Sah is a member of the distinguished Fuzhou Sah Family, descendants of the prominent Yuan dynasty official Sadula, in Fuzhou China. His father Pen-Tung Sah was a founding academician of Academia Sinica of China (1928-1949) and served as president of Xiamen University (1937–1945) and Secretary General of Academia Sinica of China (1945–1949).[6] C.-T. Sah also had a younger brother Chih-Han Sah who was a mathematician and professor at the State University of New York at Stony Brook.[7]
Sah received two B.S. degrees in 1953 in Electrical Engineering and Engineering Physics from the University of Illinois and the M.S. and Ph.D. degrees from Stanford University in 1954 and 1956, respectively. His doctoral thesis research was on traveling-wave tubes under the tutelage of Karl R. Spangenberg.
His industrial career in solid-state electronics began with William Shockley in 1956 and continued at Fairchild Semiconductor Corporation in Palo Alto from 1959 to 1964 until he became a professor of physics and electrical engineering at the University of Illinois for 25 years (1962–1988).
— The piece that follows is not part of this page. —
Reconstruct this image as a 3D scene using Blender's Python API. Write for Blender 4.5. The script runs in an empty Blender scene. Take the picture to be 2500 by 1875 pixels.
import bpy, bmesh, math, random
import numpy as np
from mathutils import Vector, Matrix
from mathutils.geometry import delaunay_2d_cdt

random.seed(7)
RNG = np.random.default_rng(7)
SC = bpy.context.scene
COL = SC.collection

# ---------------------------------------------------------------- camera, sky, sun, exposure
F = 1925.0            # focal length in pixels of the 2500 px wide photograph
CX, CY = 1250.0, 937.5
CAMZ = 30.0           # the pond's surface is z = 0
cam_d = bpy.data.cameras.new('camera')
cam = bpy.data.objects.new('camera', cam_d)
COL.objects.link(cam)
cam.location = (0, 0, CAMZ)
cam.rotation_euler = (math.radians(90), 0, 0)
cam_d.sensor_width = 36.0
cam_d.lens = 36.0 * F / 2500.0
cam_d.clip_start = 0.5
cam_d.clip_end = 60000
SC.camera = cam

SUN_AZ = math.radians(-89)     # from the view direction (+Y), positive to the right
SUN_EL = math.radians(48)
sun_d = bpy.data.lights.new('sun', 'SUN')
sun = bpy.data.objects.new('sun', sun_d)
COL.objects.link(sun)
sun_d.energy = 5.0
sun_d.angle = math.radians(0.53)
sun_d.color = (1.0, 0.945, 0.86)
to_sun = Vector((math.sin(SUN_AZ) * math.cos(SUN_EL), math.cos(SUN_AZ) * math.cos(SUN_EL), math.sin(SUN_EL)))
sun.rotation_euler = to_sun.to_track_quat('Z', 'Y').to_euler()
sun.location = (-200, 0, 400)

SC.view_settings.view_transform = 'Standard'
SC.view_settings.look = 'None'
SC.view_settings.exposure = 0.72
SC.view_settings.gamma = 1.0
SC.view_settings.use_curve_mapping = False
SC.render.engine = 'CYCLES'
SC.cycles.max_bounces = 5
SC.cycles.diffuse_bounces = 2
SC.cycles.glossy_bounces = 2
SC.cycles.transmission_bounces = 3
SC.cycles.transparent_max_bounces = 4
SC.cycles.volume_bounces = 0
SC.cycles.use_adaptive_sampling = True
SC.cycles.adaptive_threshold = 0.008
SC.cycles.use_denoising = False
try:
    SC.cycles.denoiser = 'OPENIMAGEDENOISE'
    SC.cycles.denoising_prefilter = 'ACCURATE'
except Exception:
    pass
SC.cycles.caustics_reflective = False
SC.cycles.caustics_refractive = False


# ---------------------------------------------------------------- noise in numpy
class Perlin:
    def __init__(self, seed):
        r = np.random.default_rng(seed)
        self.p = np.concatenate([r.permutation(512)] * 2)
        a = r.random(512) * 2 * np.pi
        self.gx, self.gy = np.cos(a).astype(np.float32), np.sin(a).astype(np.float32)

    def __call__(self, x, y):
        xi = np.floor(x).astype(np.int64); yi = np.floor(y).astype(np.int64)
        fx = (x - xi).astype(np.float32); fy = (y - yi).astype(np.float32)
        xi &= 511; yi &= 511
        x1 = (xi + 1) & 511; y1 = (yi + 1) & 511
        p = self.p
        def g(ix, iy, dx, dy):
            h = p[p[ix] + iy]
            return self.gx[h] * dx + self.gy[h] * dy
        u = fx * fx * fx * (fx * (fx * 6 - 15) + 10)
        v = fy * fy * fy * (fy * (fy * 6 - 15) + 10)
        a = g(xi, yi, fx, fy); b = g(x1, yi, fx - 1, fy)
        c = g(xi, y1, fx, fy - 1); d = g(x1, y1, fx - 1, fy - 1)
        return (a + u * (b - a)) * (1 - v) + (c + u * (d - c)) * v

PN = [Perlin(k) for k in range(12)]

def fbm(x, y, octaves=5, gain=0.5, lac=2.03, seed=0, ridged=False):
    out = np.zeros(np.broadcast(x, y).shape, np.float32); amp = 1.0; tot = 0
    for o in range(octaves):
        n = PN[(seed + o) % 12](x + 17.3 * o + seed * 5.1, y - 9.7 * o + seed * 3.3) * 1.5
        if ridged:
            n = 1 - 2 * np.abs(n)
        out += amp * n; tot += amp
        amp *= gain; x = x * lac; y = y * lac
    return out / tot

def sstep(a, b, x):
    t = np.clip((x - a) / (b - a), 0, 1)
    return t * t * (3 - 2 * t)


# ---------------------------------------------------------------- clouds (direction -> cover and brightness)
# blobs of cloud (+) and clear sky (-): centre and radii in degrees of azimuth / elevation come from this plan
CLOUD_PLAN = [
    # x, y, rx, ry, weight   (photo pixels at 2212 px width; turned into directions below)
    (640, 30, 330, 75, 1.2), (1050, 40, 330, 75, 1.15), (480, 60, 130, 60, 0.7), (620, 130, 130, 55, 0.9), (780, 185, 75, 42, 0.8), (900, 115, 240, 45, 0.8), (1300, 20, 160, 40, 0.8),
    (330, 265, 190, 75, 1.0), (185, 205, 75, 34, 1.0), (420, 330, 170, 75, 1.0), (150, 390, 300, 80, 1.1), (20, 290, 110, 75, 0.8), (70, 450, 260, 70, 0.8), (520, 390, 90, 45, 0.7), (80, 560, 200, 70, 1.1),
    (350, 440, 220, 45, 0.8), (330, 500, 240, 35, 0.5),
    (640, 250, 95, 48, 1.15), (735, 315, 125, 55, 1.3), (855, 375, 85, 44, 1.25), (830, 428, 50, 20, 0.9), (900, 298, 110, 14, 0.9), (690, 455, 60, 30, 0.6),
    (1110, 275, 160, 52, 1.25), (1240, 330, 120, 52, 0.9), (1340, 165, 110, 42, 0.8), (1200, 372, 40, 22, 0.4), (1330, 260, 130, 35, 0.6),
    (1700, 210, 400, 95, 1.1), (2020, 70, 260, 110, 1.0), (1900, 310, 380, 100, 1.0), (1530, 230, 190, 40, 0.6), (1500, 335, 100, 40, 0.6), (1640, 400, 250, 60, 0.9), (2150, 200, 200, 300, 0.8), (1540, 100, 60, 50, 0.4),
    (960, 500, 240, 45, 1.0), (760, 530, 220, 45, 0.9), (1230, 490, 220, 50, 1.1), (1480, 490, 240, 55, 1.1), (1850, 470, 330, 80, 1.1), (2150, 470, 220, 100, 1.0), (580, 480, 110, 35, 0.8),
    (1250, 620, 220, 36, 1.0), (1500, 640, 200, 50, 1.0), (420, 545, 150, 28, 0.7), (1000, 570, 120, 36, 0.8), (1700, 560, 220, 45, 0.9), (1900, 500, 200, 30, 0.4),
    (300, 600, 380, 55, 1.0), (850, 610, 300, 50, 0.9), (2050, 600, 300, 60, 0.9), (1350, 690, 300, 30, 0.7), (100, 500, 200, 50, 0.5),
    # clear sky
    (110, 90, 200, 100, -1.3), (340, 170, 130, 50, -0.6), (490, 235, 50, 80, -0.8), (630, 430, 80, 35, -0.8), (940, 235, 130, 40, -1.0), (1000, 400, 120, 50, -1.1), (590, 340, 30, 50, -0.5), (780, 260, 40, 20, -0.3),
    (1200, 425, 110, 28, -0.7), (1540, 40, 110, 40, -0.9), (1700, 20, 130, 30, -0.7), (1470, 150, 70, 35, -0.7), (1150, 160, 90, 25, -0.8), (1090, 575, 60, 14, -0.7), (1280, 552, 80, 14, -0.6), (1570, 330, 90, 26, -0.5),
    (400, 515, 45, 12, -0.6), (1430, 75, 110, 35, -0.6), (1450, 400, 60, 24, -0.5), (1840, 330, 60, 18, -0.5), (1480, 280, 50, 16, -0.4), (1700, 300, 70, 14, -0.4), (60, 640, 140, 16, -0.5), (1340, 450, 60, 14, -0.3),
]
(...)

Under the management of Gordon E. Moore, Victor H. Grinich and Robert N. Noyce at Fairchild, Sah directed a 64-member Fairchild Physics Department on the development of the first generation manufacturing technologies (oxidation, diffusion, epitaxy growth, and metal conductor thin film deposition) for volume production of silicon bipolar and MOS transistors and integrated circuit technology including oxide masking for impurity diffusion, stable Si MOS transistor, the CMOS circuit, origin of the low-frequency noise, the MOS transistor model used in the first circuit simulator, thin film integrated resistance and Si epitaxy process for bipolar integrated circuit production.
After the MOSFET (metal–oxide–semiconductor field-effect transistor, or MOS transistor) was first demonstrated by Mohamed Atalla and Dawon Kahng of Bell Labs in early 1960, Sah introduced MOS technology to Fairchild Semiconductor with his MOS-controlled tetrode fabricated in late 1960.[8] In 1963, Sah invented the CMOS (complementary MOS) semiconductor device fabrication process with Frank Wanlass at Fairchild.[1] CMOS is used in nearly all modern LSI and VLSI devices.[2]
He was the founding editor (1991) of the International Series on the Advances in Solid State Electronics and Technology (ASSET) which has published three titles by invited authors (1990s) and eight monographs (2007–2013) by invited authors on compact modelling of devices for computer aided design of integrated circuits, all with the World Scientific Publishing Company, Singapore. His previous (1961–2013) research has been on MOS transistor models since he was drafted in October 2004 by his young colleagues to join them, after 40 years of absence subsequent to the 1964-Sah, 1965-Sah-Pao and 1966-Pao-Sah journal articles on MOS transistor models, in order to help further in the development of compact models for computer aided design of nanometer MOS integrated circuits. Since 2013, he has been studying condensed matter physics with his young colleague Bin Bin Jie, specifically water physics.
For contributions in transistor physics and technology, he received the Browder H. Thomson best paper Prize (IRE-1962) for an author under 30, the J. J. Ebers Award in Electron Devices (1981) and the Jack Morton Award (1989), all from the IEEE, the Franklin Institute Certificate of Merit, the First Achievement Award in High Technology from the Asian-American Manufacturer Association in San Jose, CA (1984) (Co-recipient was Morris Chang), the Fourth Annual University Research Award of the Semiconductor Industry Association (1998), recipient in integrated circuit technology (Yung Cheng Fung in bioengineering) of the first Pioneer recognition Award of the Committee-of-100 (a Chinese-American citizen organization), the second annual Distinguished Lifetime Achievement Award of the Asian-American Engineer of the Year sponsored by the Chinese Institute of Engineering/USA (2003) and the Doctor Honoris Causa degree from the University of Leuven, Belgium (1975) and the Honorary Doctorate from Chiaotung University, Taiwan, R.O.C. (2004), and the National Honorary Doctorate of China (2010) nominated by Xiamen University. He was also the recipient of the celebrated member of the IEEE Electron Device Society (2012).
He was listed in a survey by the Institute for Scientific Information as one of the world's 1000 most cited scientists during 1963-1978. He is a Life Fellow of the American Physical Society, the Franklin Institute and the IEEE, a Fellow of the American Association for the Advancement of Science, a member of the U.S. National Academy of Engineering (1986), the Academia Sinica in Taipei (1998) and the Chinese Academy of Sciences in Beijing (2000). He was appointed an Honorary Professor of Tsinghua University (2003), Peking University (2003) and Xiamen University (2004) of China.